O fato é que, tocando o repertório de Contraditório?, a Santa Massa saiu do Free Jazz taxada de revelação do evento, caiu na boca de artistas influentes (como Marisa Monte, Paulo Miklos e Naná Vasconcellos), fez shows pelo eixo Sul-Sudeste e foi parar (em maio) na Europa, tocando na França, Portugal e Bélgica. Até o jornal francês Le Monde elogiou. "O público é sempre receptivo. Sinto que, especialmente aqui pelo Brasil, as pessoas se surpreendem mais com o acento nordestino da música. É como se fosse uma descoberta", diz Dolores.

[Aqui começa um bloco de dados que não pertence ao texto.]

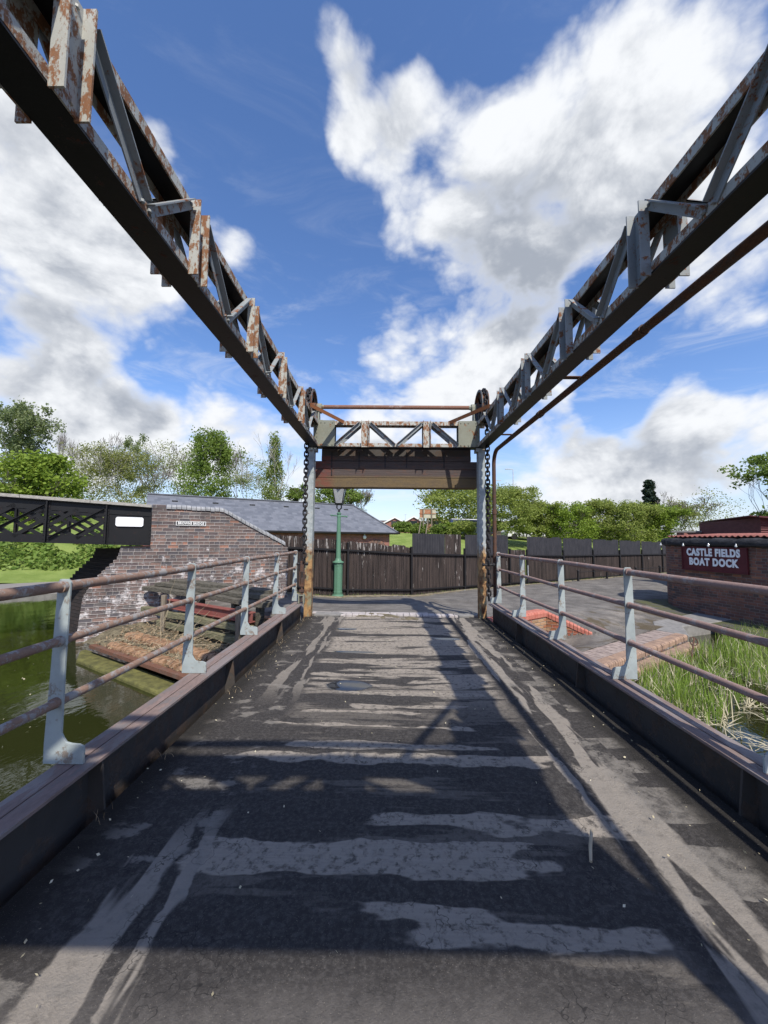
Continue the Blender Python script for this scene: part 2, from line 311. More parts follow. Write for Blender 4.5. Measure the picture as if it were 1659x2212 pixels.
@material('red_brick')
def red_brick(t, b):
    brick_fn(t, b, [(0, (.34, .12, .095)), (.3, (.42, .15, .11)), (.6, (.32, .13, .11)), (.8, (.46, .18, .13))], (.25, .2, .17), bh=.075, bw=.225, grime=.15)
def paint_fn(name, c1, c2, rough=.8, sc=6, stretch=(1, 1, 1), bump=.4, d=.01):
    m = bpy.data.materials.new(name); m.use_nodes = True
    t = NT(m.node_tree); b = m.node_tree.nodes['Principled BSDF']; b.inputs['Specular IOR Level'].default_value = .3
    p = t.pos(stretch); n = t.noise(p, sc, 7, .68); f = t.noise(p, sc*9, 4, .6)
    setc(t, b, t.mix(t.m('ADD', t.m('MULTIPLY', t.step(n, .3, .7), .75), t.m('MULTIPLY', f, .25)), c1, c2), rough, t.bump(t.m('ADD', n, t.m('MULTIPLY', f, .5)), bump, d))
    MATS[name] = m; return m
paint_fn('coping_blue', (.16, .17, .18), (.34, .34, .34), .5, 8)
paint_fn('coping_red', (.36, .10, .07), (.47, .19, .14), .8, 7)
paint_fn('bullnose', (.18, .125, .10), (.42, .28, .19), .85, 9)
paint_fn('bank_brick', (.14, .085, .055), (.40, .24, .135), .85, 9)
paint_fn('paving_brick', (.19, .15, .135), (.36, .29, .25), .9, 9)
paint_fn('stone_sett', (.30, .27, .26), (.48, .44, .42), .85, 7)
paint_fn('grey_slab', (.15, .145, .138), (.255, .245, .23), .85, 7)
paint_fn('bank_stone', (.22, .21, .20), (.38, .36, .34), .9, 4)
paint_fn('mossy_ledge', (.05, .05, .02), (.19, .18, .055), .95, 6, bump=1, d=.03)
paint_fn('old_timber', (.04, .036, .03), (.17, .155, .12), .9, 3, (4, 4, 14), 1, .02)
paint_fn('timber_olive', (.085, .08, .045), (.25, .235, .14), .9, 3, (3, 3, 14), 1, .02)
paint_fn('grey_post_wood', (.12, .10, .075), (.24, .20, .15), .9, 5, (6, 6, .8), .8, .01)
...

Nada mal para um músico que começou oficialmente a carreira em 1997, assinando a trilha sonora do curta-metragem Enjaulado. Até então, Hélder - sergipano nascido na pequena cidade de Propriá - acompanhava a cena manguebeat como artista gráfico (procure seu nome em fichas técnicas de discos como Samba Esquema Noise, do mundo livre S/A, ou Mestre Ambrósio, dos próprios). Participações em coletâneas como Baião de Viramundo ouvir 30s (tributo a Luiz Gonzaga) e Caipiríssima ouvir 30s foram apurando a sonoridade de Dolores. Mas foi a formação da Santa Massa que formatou de vez o som do DJ.

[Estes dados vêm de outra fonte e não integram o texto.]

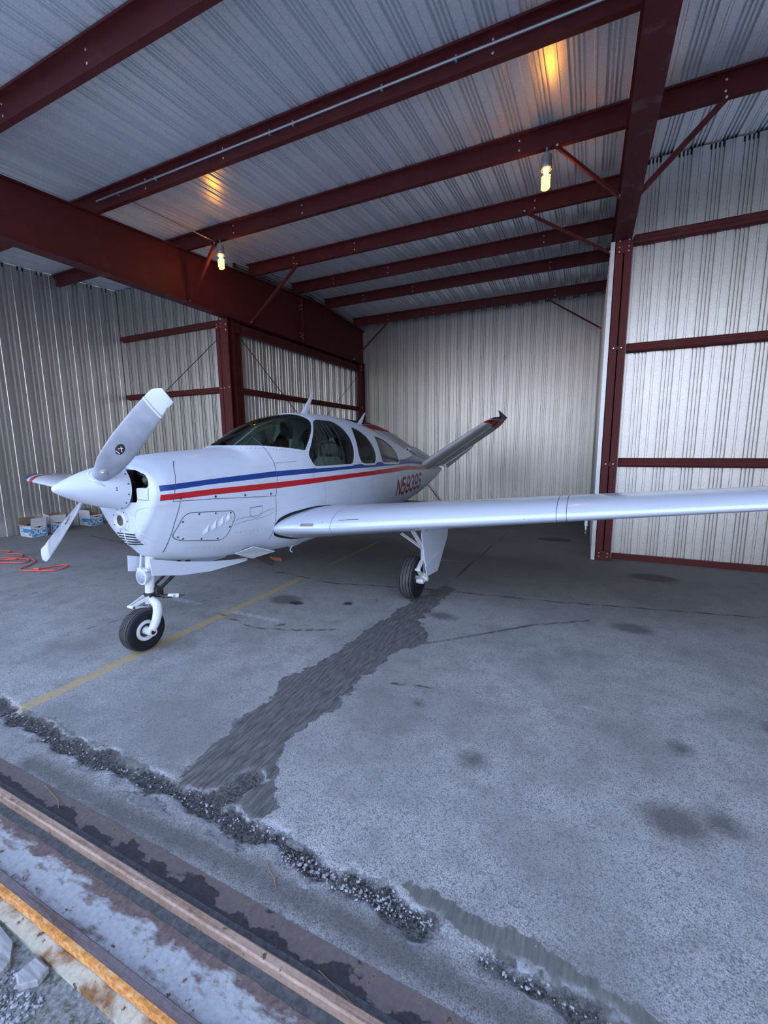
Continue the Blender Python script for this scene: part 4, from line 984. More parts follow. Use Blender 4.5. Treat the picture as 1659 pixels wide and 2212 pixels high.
# window frame strips, seams, rivets
dense = []
def rivets(pts, gap, r, pr, dst, closed=False):
    P = [Vector((p[0], p[1])) for p in pts]
    if closed: P.append(P[0])
    acc = 0
    for i in range(len(P)-1):
        L = (P[i+1]-P[i]).length; t = gap-acc if acc else 0
        while t <= L:
            q = P[i].lerp(P[i+1], t/L if L else 0); h = pr(q.x, q.y, 0.0005)
            if h is not None:
                h2 = pr(q.x+.002, q.y, .0005); h3 = pr(q.x, q.y+.002, .0005)
                if h2 is not None and h3 is not None:
                    nn = (h2-h).cross(h3-h); nn = -nn if nn.dot(h-Vector((0, h.y, 1.3))) < 0 and pr is not proj_front else nn
                    if pr is proj_front and nn.y > 0: nn = -nn
                    dst.append(disc(h, nn, r, 6, 0.0015))
            t += gap
        acc = (L-(t-gap)) if L > 0 else acc
S = [ribbon([(1.69, 1.745), (1.70, 1.62), (1.715, 1.49), (1.70, 1.35), (1.655, 1.165)], .006, proj_side),
     ribbon([(.60, 1.243), (.95, 1.225), (1.30, 1.20), (1.655, 1.178)], .005, proj_side),
     ribbon([(1.655, 1.165), (1.66, 1.0), (1.655, .85), (1.64, .74)], .005, proj_side),
     ribbon([tuple(q)[:2] for q in cat([(.74, 1.545, 0), (.69, 1.50, 0), (.65, 1.42, 0), (.625, 1.34, 0), (.605, 1.243, 0)], 6)], .005, proj_side),
     ribbon([tuple(q)[:2] for q in cat([(.66, 1.235, 0), (.655, 1.18, 0), (.645, 1.08, 0), (.65, .95, 0), (.66, .86, 0), (.67, .80, 0)], 6)], .005, proj_side),
     ribbon([(.205, 1.352), (.205, 1.262), (.325, 1.262), (.335, 1.352)], .004, proj_front),
     ribbon([(2.27, 1.46), (2.25, 1.36), (2.24, 1.30)], .003, proj_side),
     ribbon([(2.02, 1.50), (1.72, 1.49)], .0025, proj_side),
     ribbon(rounded([(3.24, 1.60), (3.24, 1.40), (3.42, 1.385), (3.78, 1.385), (3.86, 1.46)], .04)[6:-6], .005, proj_side),
     ribbon(rounded([(4.82, 1.79), (5.0, 1.74), (5.14, 1.56), (5.16, 1.40), (4.9, 1.395)], .04)[6:-6], .006, proj_side)]
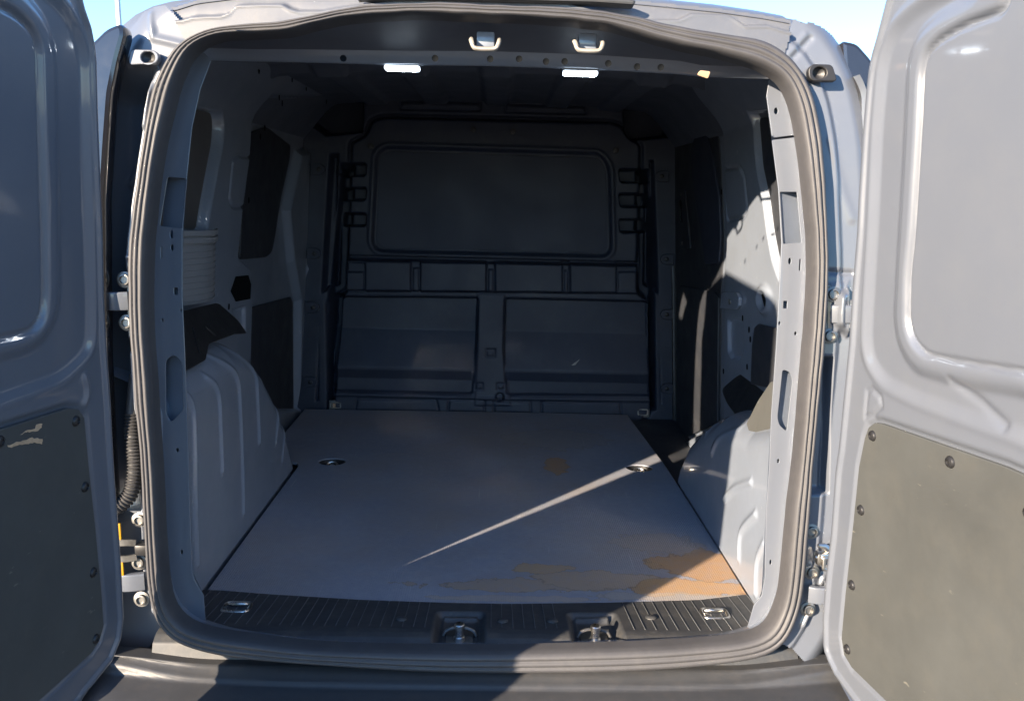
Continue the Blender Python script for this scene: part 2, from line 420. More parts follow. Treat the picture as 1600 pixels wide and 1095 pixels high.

"Tudo começou com a trilha da (peça teatral) A Máquina, gravada em 2000 com o pessoal que viria a formar a Santa Massa. Fixei-me nessas cinco pessoas depois de passar por várias formações", lembra Dolores. Para afinar o escrete do grupo, não foi fácil. "É difícil encontrar músicos que topem tocar com eletrônico aqui no Recife", diz o músico. "Ao mesmo tempo acabou ficando uma formação muito interessante, juntando referências que se casaram muito bem. Por exemplo, Salú foi o último a entrar na banda. Ele acabou, junto a mim, virando o principal compositor da banda. E aparentemente estamos em dois opostos - ele com a rabeca, um instrumento que remonta à Idade Média, eu com todos esses recursos eletrônicos."